§ Requirement: Please output exactly the lines of the material from the first through the line containing "PI = math.pi", and nothing more.

§ Dataset extract:
+ + +
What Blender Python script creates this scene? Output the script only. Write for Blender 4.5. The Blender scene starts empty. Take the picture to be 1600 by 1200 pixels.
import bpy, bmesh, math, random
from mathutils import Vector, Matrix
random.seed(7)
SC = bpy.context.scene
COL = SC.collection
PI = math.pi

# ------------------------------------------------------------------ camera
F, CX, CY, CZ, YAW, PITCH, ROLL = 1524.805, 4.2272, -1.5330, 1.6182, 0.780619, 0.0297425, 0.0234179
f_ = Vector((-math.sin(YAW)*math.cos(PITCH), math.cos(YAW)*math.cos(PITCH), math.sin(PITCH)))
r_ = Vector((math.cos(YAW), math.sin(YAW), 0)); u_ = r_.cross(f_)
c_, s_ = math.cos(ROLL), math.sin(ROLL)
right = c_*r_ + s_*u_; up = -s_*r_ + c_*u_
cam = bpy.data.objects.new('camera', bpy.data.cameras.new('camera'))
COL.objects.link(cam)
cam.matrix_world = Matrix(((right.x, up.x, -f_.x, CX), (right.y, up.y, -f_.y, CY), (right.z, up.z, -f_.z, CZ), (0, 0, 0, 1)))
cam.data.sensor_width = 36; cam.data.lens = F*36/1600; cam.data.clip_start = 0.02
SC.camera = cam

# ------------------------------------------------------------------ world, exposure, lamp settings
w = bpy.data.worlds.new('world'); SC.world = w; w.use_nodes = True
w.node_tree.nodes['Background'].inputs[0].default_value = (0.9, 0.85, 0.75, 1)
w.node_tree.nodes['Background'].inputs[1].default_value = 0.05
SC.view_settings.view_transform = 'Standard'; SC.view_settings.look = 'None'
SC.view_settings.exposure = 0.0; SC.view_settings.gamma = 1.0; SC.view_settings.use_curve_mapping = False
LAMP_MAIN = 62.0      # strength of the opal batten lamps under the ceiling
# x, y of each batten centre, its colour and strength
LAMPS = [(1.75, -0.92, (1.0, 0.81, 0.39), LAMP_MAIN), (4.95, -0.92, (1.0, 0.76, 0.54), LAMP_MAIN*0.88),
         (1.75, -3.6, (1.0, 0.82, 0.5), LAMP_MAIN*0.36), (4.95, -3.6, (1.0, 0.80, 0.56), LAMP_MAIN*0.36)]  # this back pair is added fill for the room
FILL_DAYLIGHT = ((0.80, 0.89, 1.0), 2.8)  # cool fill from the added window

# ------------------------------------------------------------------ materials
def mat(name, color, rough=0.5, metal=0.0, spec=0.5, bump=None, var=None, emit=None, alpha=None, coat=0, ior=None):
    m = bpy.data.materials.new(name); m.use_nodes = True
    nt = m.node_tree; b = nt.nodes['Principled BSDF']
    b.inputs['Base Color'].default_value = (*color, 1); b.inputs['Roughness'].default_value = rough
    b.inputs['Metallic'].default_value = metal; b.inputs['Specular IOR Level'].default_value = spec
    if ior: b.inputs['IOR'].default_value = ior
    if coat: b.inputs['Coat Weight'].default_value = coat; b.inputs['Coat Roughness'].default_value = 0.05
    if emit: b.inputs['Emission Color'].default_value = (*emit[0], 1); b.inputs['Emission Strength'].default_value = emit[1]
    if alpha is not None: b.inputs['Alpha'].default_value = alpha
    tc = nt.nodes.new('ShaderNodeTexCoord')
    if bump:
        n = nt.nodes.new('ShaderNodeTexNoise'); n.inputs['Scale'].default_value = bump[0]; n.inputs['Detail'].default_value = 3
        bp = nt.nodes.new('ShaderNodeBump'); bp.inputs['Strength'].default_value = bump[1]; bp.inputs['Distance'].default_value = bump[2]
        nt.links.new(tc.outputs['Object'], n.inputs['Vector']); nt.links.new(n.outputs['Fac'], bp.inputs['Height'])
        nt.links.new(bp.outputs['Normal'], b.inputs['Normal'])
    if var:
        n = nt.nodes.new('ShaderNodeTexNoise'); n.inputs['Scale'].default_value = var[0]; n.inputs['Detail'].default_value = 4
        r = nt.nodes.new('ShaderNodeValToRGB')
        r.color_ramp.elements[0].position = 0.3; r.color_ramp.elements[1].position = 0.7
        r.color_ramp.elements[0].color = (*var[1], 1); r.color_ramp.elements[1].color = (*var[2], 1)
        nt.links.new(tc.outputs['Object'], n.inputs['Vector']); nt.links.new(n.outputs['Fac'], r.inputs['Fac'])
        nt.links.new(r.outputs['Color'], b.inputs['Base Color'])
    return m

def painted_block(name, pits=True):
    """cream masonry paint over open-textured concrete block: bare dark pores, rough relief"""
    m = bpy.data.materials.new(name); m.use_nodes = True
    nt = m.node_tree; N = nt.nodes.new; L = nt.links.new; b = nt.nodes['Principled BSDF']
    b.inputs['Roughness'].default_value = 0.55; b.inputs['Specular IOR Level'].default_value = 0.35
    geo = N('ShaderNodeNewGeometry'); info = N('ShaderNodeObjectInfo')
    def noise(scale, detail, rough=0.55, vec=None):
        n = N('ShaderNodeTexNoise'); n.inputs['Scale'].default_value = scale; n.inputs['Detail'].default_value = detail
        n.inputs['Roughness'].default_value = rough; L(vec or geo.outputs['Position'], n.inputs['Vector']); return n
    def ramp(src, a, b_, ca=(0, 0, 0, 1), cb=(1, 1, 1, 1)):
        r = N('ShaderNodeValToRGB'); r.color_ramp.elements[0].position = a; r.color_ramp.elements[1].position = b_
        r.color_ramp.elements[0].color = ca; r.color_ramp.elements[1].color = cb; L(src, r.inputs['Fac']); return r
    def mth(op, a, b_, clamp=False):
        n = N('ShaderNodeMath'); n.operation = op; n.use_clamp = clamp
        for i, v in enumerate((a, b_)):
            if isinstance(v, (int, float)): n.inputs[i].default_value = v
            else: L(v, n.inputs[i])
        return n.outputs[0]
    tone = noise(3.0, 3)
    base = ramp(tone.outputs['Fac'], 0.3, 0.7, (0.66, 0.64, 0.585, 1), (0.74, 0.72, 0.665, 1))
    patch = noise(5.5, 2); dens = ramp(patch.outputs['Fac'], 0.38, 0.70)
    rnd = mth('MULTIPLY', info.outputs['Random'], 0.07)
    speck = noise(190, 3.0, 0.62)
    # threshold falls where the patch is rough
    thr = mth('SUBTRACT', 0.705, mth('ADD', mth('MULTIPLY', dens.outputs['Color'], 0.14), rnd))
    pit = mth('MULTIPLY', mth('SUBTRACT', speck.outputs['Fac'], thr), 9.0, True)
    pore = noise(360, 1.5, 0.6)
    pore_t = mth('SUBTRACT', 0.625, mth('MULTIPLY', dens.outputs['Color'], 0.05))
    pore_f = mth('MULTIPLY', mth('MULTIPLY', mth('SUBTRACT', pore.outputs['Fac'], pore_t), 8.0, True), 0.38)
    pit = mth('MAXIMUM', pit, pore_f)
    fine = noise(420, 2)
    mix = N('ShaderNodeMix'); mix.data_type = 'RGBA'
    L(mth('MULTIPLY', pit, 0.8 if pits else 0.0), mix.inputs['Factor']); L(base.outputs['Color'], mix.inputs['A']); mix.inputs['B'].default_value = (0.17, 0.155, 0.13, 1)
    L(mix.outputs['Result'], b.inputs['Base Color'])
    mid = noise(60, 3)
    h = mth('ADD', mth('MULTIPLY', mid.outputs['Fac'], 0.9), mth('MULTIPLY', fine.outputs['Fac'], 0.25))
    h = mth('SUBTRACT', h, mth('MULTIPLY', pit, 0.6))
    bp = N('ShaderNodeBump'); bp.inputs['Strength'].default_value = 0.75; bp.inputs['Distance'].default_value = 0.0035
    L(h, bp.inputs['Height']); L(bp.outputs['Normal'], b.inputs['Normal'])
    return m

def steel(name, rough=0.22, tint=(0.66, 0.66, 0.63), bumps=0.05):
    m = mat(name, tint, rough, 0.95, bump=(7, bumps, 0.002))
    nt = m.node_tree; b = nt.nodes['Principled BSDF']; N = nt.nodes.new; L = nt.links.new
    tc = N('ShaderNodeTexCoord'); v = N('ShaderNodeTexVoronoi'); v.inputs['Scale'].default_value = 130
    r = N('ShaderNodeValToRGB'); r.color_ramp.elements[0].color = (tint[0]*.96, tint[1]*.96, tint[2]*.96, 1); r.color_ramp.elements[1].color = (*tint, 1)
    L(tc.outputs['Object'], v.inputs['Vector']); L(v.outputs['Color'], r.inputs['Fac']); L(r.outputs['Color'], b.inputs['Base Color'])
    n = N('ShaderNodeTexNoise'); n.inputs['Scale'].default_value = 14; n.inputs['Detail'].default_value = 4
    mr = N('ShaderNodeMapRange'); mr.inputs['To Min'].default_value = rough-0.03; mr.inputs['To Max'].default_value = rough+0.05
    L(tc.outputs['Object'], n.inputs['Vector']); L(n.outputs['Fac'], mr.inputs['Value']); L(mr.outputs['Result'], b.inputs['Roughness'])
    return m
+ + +
§ Exercise response:
What Blender Python script creates this scene? Output the script only. Write for Blender 4.5. The Blender scene starts empty. Take the picture to be 1600 by 1200 pixels.
import bpy, bmesh, math, random
from mathutils import Vector, Matrix
random.seed(7)
SC = bpy.context.scene
COL = SC.collection
PI = math.pi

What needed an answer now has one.